Re: Re: powerful augments

From: Jane Williams <janewilliams20_at_...>
Date: Fri, 22 Sep 2006 13:13:21 +0100 (BST)

While I don't (often) play like that, I do have characters in Gloranthan stories like that. And yes, sad git that I am, I try to make sure that what happens in stories is consistent and possible according to published rules and stats, even if that means requiring a 1v20 roll from time to time.

Talin, the very young Lunar "soldier" in "Captured", had keywords at around 13, and a few high skills at the 1W level. (I think "wants to be a hero" was the highest, and he kept augmenting with it). His "ride" really was so low that he tended to lose against a default 14 for "stay mounted on mildly startled horse". But as we point out in the story, it was still better than the 6 that the rest of his comrades in arms boasted.

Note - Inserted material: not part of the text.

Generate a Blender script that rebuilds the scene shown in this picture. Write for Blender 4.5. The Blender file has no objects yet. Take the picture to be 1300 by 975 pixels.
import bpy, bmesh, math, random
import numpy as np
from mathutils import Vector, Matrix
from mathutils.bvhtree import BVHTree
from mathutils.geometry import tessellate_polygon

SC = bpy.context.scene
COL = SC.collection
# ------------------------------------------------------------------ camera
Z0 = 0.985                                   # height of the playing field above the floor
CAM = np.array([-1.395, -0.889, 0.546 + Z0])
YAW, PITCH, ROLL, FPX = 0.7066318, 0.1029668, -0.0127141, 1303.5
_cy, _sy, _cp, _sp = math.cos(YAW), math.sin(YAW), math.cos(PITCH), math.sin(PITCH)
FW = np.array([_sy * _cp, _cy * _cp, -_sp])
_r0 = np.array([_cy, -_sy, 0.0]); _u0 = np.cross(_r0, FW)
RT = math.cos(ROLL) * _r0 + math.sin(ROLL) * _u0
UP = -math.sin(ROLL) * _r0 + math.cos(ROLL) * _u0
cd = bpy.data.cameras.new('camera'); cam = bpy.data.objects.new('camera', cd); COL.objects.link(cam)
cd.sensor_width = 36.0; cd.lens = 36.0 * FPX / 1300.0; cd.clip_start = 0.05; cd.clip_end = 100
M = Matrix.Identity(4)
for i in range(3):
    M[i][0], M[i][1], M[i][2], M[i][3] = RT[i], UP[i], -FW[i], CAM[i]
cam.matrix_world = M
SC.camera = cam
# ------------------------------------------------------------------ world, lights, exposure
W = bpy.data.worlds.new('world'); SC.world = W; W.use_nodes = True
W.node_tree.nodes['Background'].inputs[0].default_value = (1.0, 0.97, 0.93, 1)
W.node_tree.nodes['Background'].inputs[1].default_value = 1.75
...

> Whatever happened to the 'what no self respecting
> > hero would fail at.'
>
> I suspect that people may have very different
> interpretations of what
> 'self-respecting hero' actually means. Do we assume,
> for example, that a
> character of starting-RQ ability is a
> 'self-respecting hero'? We might
> well, if we take the word 'hero' to simply mean
> 'protagonist', rather
> than 'somebody who shapes the world' or some similar
> definition. This is
> something that I think people can reasonably differ
> on, even with the exact same rule set.

I take the "no self-respecting hero would fail" option when we're just not interested in the contest, and success seems likely. There may be times when we are interested in the contest even if success would normally be automatic: I remember a time when my PC had taken a LOT of injuries, and I started to wonder what her chances were of standing up and walking ten yards. Fighting, yes, adrenaline kicks in and you can use the normal rules (about -20 to all actions at the time), but after the battle?

Having her stagger to her feet and collapse part-way would have been dramatic and "heroic" in the "protagonist" sense - it's something that the book would show, because it says something about her.

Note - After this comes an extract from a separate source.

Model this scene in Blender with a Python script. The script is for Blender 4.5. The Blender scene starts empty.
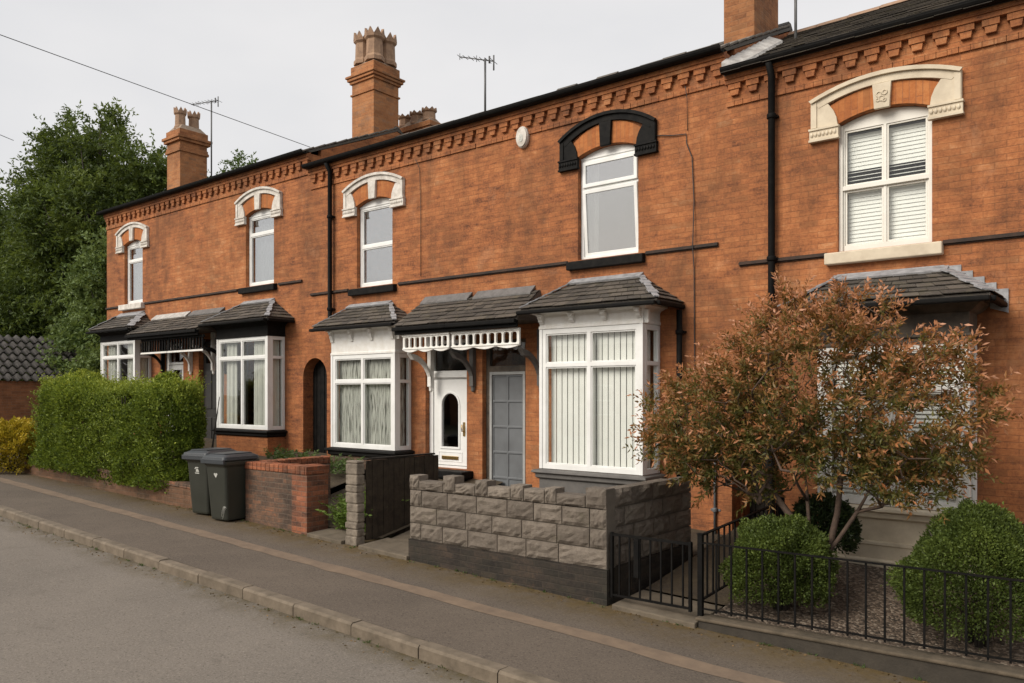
import bpy, bmesh, math, random
import numpy as np
from mathutils import Vector, Matrix
from mathutils.geometry import tessellate_polygon
R = math.radians
sc = bpy.context.scene
col = sc.collection
random.seed(7)

# ------------------------------------------------------------------ materials
class NT:
    def __init__(s, name):
        s.m = bpy.data.materials.new(name); s.m.use_nodes = True
        s.t = s.m.node_tree; s.n = s.t.nodes
        s.out = s.n['Material Output']; s.p = s.n['Principled BSDF']
        s.geo = s.n.new('ShaderNodeNewGeometry')
    def node(s, typ, **kw):
        n = s.n.new(typ)
        for k, v in kw.items():
            setattr(n, k, v)
        return n
    def link(s, a, b): s.t.links.new(a, b)
    def val(s, sock, v):
        if hasattr(v, 'links'): s.link(v, sock)
        else: sock.default_value = v
    def noise(s, scale, detail=4, rough=.6, vec=None, out='Fac', dist=0):
        n = s.node('ShaderNodeTexNoise'); n.inputs['Scale'].default_value = scale
        n.inputs['Detail'].default_value = detail; n.inputs['Roughness'].default_value = rough
        n.inputs['Distortion'].default_value = dist
        s.link(vec or s.geo.outputs['Position'], n.inputs['Vector'])
        return n.outputs[out]
    def mapr(s, v, a, b, c=0., d=1.):
        n = s.node('ShaderNodeMapRange'); s.val(n.inputs[0], v)
        for i, x in enumerate((a, b, c, d)): n.inputs[i+1].default_value = x
        return n.outputs[0]
    def mix(s, f, a, b, mode='MIX'):
        n = s.node('ShaderNodeMix', data_type='RGBA', blend_type=mode)
        s.val(n.inputs[0], f)
        for k, v in ((6, a), (7, b)):
            if hasattr(v, 'links'): s.link(v, n.inputs[k])
            else: n.inputs[k].default_value = (*v, 1) if len(v) == 3 else v
        return n.outputs[2]
    def math(s, op, a, b=0.):
        n = s.node('ShaderNodeMath', operation=op); s.val(n.inputs[0], a); s.val(n.inputs[1], b)
        return n.outputs[0]
    def ramp(s, v, stops):
        n = s.node('ShaderNodeValToRGB'); s.link(v, n.inputs[0])
        cr = n.color_ramp
        while len(cr.elements) < len(stops): cr.elements.new(.5)
        for e, (p, c) in zip(cr.elements, stops): e.position = p; e.color = (*c, 1)
        return n.outputs[0]
    def sep(s):
        n = s.node('ShaderNodeSeparateXYZ'); s.link(s.geo.outputs['Position'], n.inputs[0]); return n.outputs
    def comb(s, x, y, z=0.):
        n = s.node('ShaderNodeCombineXYZ')
        s.val(n.inputs[0], x); s.val(n.inputs[1], y); s.val(n.inputs[2], z)
        return n.outputs[0]
    def bump(s, h, strength=.3, dist=.01):
        n = s.node('ShaderNodeBump'); n.inputs['Strength'].default_value = strength
        n.inputs['Distance'].default_value = dist; s.link(h, n.inputs['Height'])
        s.link(n.outputs[0], s.p.inputs['Normal'])
    def color(s, c):
        s.val(s.p.inputs['Base Color'], c if hasattr(c, 'links') else (*c, 1))
    def rough(s, r): s.val(s.p.inputs['Roughness'], r)

def simple(name, c1, c2=None, scale=8, rough=.6, bump=.15, bdist=.004, bscale=60, spec=None, metal=0):
    t = NT(name)
    c2 = c2 or tuple(x*.75 for x in c1)
    n = t.noise(scale, 5, .65)
    t.color(t.mix(t.mapr(n, .35, .68), c1, c2)); t.rough(rough)
    if bump: t.bump(t.noise(bscale, 3, .6), bump, bdist)
    if spec is not None: t.p.inputs['Specular IOR Level'].default_value = spec
    t.p.inputs['Metallic'].default_value = metal
    return t.m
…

> The simplest way, I guess, is to look at what sort
> of augments your PCs
> typically get, and just apply that. You said, I
> think, that your PCs
> could typically raise their stats by 50% using
> augments. Use that as
> your benchmark - every NPC of significance actually
> rolls against a TN
> 50% higher than his raw stat in the ability. Kallyr
> has 10w2? OK, she
> has a TN of 15w3. Harrek is 10w5? He has a TN of
> 5w8. And so on.

Though of course you can also look at where those NPCs would typically get augments from, and raise or lower this according to circumstances. A bit harder work, but adds more colour and rewards player ingenuity.

The Vampire the Swords PCs are currently up against, for instance: they realised he was very good at resisting theistic magic. So they pulled in followers who used sorcery and spirit magic. Switched off his main augments just like that.

Put Kallyr in a situation where some of her followers are missing, and a contest that isn't relevant to any of her relationships, and most of her augments vanish, too. If you can figure out how to make those relationships work against her, she starts getting heavy *negative* augments. And that's fun.